Summary

A huge, strong Black man named Rider is sent sprawling by grief when his young wife, Mannie, dies. He digs with a frenzy at her funeral, and his aunt is worried about him. He goes home--to the house he rents on Carothers Edmonds's estate, the old McCaslin plantation--and sees (or thinks he sees) Mannie's ghost. The next morning he goes to work at the sawmill but leaves after hurling an unbelievably large log down the hill. He buys a jug of alcohol, drinks profusely, and finally goes to the tool room at the mill, where a security guard named Birdsong runs a crooked dice game. Rider drunkenly accuses Birdsong of cheating--a just accusation--and cuts his throat.

A sheriff's deputy talks to his wife as she cooks supper and tells her about the lunatic man who, after his wife died, killed Birdsong. After they found Rider, the police took him to jail, but he ripped the door off the cell and fought the other prisoners.
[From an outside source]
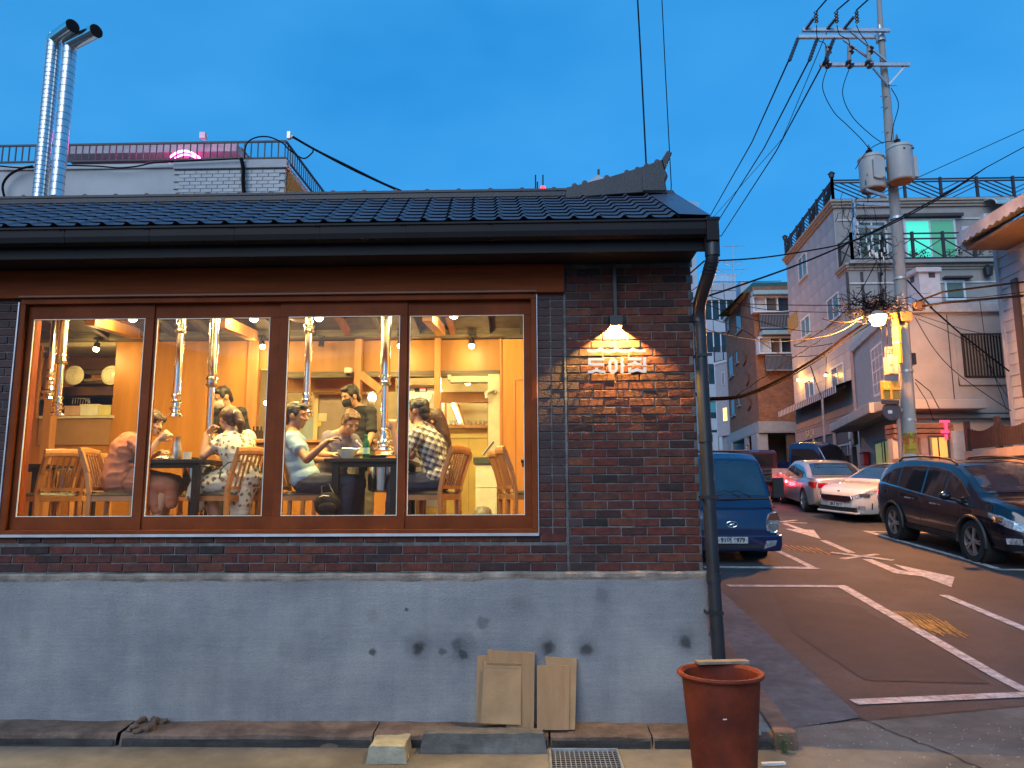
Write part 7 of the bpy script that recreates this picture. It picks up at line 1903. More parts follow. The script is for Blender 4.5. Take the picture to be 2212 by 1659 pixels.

The sheriff tells his wife that the Birdsong boys accounted for 42 votes in the election for sheriff. Two days later, Rider's body was found hanging from the bell-rope in a schoolhouse, and the coroner proclaimed the verdict of death at the hands of person or persons unknown.

Analysis

In some ways, "Pantaloon in Black" is the least connected of all the stories in Go Down, Moses; Rider is not a McCaslin, and he is not a part of the larger history of the book. His one link to the other characters is that he rents a house from Carothers Edmonds, described in this story as "the local white landowner" as if to show Edmond's distance from events. But this story is nevertheless important to the thematic development of Go Down, Moses because it explores themes of masculinity, family, and grief that are indirectly important throughout the stories and because the lynching it depicts is the most brutal instance of racial conflict in the book.
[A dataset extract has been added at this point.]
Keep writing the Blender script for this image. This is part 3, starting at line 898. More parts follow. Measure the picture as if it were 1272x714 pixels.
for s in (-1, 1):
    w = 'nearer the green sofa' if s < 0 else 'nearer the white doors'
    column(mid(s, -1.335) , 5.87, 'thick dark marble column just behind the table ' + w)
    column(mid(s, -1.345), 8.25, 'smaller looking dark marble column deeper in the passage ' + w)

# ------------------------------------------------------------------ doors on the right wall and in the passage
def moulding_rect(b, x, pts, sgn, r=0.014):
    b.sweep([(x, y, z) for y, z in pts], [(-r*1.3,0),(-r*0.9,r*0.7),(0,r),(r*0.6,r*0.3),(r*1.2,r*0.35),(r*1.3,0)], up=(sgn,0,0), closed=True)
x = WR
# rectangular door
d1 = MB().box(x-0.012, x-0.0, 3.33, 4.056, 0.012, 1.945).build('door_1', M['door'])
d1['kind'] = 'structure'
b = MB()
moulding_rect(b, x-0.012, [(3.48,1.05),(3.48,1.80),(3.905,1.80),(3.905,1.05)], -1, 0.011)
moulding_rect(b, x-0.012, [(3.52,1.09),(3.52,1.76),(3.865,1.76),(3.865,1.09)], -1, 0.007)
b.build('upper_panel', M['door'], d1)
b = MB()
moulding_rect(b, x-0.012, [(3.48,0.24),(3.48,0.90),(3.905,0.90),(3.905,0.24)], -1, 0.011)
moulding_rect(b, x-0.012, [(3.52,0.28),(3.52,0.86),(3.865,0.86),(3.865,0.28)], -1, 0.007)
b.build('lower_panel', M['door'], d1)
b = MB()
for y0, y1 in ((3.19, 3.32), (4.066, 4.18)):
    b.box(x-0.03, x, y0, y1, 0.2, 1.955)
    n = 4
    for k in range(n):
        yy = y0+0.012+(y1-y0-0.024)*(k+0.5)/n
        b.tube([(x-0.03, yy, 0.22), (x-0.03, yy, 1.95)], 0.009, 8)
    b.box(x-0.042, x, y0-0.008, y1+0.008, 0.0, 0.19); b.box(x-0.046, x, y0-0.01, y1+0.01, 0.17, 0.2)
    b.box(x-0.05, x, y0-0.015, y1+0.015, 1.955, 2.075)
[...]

Go Down, Moses deals constantly with questions of patrimony, of the qualities passed on from father to son. "Pantaloon in Black" looks at the idea of masculinity and strength; in showing how, despite all his strength, Rider is unable to overcome his grief, the story emphasizes the importance that family can assume in a man's heart. (Lucas might very well have behaved this way if Molly divorced him.) Throughout the story, Rider refuses to accept weakness of any kind; as he drinks the jug of alcohol, he snarls, "Try me, big boy," as if talking to his own feelings, and he later tells his aunt that if God wants to help him, God can come to him. But he cannot escape his feelings simply by being strong, and his ghostly vision of Mannie in their house represents this inescapability.

The final section of this story, the deputy's monologue to his disinterested wife about the behavior of the crazy man, shows the shocking extent of misunderstanding, racial hatred, and casual acceptance of horrific violence that were central to race relations in Faulkner's world. The deputy interprets all of Rider's actions as signs that he did not care about his wife's death and can casually shrug off the lynching because the Birdsong boys represented a great many votes for the sheriff. Rider's terrible personal struggle in the first part of the story is reduced to utter insignificance; in this sheriff's mind, it didn't even exist.